Edward also learned to perform under pressure through DECA. He joined the program in ninth grade and has since competed annually in primarily marketing events. He particularly enjoys traveling to different places for competitions, when he could focus solely on DECA while spending time with his friends. 

DECA roleplay competitions taught Edward to overcome nervousness before presenting. In roleplays, not only do competitors present for 10 minutes about a scenario, such as a pitch to a potential investor, with only 10 minutes of preparation time, judges also constantly ask questions during the event, which participants must answer almost immediately. This impromptu aspect, along with added pressure of presenting under the spotlight, made the event particularly intimidating. 
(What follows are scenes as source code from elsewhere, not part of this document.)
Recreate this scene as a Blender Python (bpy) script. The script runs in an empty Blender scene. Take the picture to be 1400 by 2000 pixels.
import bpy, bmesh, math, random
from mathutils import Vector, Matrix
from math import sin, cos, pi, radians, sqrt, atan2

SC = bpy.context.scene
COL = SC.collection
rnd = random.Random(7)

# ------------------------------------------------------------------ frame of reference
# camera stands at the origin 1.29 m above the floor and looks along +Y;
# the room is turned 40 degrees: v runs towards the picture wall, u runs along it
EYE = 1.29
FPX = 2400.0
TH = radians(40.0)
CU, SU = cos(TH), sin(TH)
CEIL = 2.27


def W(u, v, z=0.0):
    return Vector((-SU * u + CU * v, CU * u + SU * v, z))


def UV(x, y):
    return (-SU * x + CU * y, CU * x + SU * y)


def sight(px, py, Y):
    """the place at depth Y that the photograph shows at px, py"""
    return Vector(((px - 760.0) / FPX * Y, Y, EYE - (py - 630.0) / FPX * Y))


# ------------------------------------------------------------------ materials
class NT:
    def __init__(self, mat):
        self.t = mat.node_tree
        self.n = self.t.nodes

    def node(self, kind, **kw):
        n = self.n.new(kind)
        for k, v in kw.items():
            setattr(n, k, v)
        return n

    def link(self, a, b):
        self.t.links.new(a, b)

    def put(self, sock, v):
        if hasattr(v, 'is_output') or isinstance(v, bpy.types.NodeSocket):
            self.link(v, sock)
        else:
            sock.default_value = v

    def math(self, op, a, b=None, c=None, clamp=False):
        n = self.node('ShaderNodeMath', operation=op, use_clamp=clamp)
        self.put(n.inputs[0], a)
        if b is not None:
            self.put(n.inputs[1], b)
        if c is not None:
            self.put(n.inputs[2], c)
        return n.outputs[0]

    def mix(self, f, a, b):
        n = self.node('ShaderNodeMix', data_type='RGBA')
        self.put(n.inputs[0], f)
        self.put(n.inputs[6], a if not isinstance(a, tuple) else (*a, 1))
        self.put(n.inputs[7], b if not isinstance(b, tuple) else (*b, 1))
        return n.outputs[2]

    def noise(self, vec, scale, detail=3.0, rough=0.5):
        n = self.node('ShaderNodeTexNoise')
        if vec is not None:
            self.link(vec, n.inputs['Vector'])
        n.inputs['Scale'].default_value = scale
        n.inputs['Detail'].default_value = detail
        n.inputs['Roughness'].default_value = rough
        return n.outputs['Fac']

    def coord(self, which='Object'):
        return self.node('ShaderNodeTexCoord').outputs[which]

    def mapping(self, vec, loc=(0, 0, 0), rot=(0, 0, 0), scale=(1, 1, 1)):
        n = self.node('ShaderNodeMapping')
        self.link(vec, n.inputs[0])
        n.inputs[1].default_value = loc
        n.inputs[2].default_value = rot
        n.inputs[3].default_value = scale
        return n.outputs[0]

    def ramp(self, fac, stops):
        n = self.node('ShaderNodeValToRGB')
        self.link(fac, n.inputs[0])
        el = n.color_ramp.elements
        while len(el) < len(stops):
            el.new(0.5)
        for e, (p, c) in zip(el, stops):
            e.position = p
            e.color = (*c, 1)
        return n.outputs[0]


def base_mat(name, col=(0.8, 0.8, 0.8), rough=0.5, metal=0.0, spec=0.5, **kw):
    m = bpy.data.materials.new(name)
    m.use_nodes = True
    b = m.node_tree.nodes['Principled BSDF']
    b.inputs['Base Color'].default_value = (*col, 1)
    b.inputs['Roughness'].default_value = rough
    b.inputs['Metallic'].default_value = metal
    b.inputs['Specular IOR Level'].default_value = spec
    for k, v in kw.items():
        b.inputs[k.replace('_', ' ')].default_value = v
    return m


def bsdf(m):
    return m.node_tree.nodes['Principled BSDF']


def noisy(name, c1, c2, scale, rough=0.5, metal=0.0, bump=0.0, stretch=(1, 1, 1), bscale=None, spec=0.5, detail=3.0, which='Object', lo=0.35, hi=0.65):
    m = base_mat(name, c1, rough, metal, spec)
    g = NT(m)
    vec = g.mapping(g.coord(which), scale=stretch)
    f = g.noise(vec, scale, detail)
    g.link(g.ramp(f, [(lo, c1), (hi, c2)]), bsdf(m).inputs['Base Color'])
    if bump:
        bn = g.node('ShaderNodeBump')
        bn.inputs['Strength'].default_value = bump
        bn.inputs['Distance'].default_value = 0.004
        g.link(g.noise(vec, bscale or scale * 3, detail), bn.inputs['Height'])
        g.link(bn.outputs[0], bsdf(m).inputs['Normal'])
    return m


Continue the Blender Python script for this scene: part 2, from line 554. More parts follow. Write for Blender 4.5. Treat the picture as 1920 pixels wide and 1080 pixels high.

“When I first started, [roleplays] terrified me so much,” Edward said. “In my first roleplay I only spoke for two minutes, and it was two minutes of nonsense. You don’t know what to expect, [and] everything catches you off guard.”

Over time, Edward began to grasp the essentials behind DECA roleplays, structuring his presentation one section at a time rather than brainstorming all at once. With practice, he overcame his anxiety and found enjoyment even in the toughest of situations.

“Even though the scenario is different, the structure is pretty much the same, and they start to get really fun,” Edward said. “[When] you [begin to] get excited at your scenario and at the points you can make and the creative things you could say to your judge, it transforms something that’s really scary to something more fun.”

From barely completing his first roleplay to now attaining near-perfect scores in competitions, Edward learned to step out of his comfort zone. Close friend Zihua Wang (12) admires Edward’s work ethic and dedication to his pursuits throughout high school.

“[Edward is] very hardworking,” Zihua said. “He started [DECA] in freshman year, and every year, I see him working really hard with his teammates working on the written plans [for] their stock market game. For piano, I’ve watched a concert of his, and he’s really good. In a lot of these areas, he puts his mind to what he likes, and he really pursues it.”

Through both DECA and piano, Edward learned to cherish the process rather than the outcome. Nowadays, he plays piano for himself. Retiring from piano competitions and all the flashy awards that come with it, Edward discovered a different side of piano he never experienced before, embracing music in pure form. 

“Now, I feel like doing things on my own for piano, just playing it for fun,” Edward said. “It unlocks a different part of piano that’s more the emotional part of music and the [enjoyment] of music, rather than constantly pushing yourself.”

Like playing piano competitively or for pleasure, life contains both serious and lighthearted moments. Edward balances the best of both worlds, knowing when to work hard and when to lay back. He especially values spending time with his friends. Close friend Sathvik Chundru (12) appreciates Edward’s unique sense of humor.

“He has a sarcastic sense of humor,” Sathvik said. “It’s pretty niche, but we find each other really funny. He also has an easy going personality. “[His] combination of being hard working but not being too serious is something that makes him unique.”

Whether it be playing piano or competing at a DECA conference, Edward carries excitement and dedication to all his activities. Edward strives to enjoy every opportunity, regardless of the prospect of success or failure: once the present passes, there’s no going back.

“[Through] piano and DECA, I learned to appreciate every experience, even if it’s super nervous or stressful,” Edward said. “[Nothing] lasts forever, and you only get to experience these things a few times in your life. You really have to stop worrying about whether you’re going to perform well or whether you’re going to fail. Learn to enjoy every situation and not just appreciate it only after it’s done. You have to appreciate it while you’re in the moment.”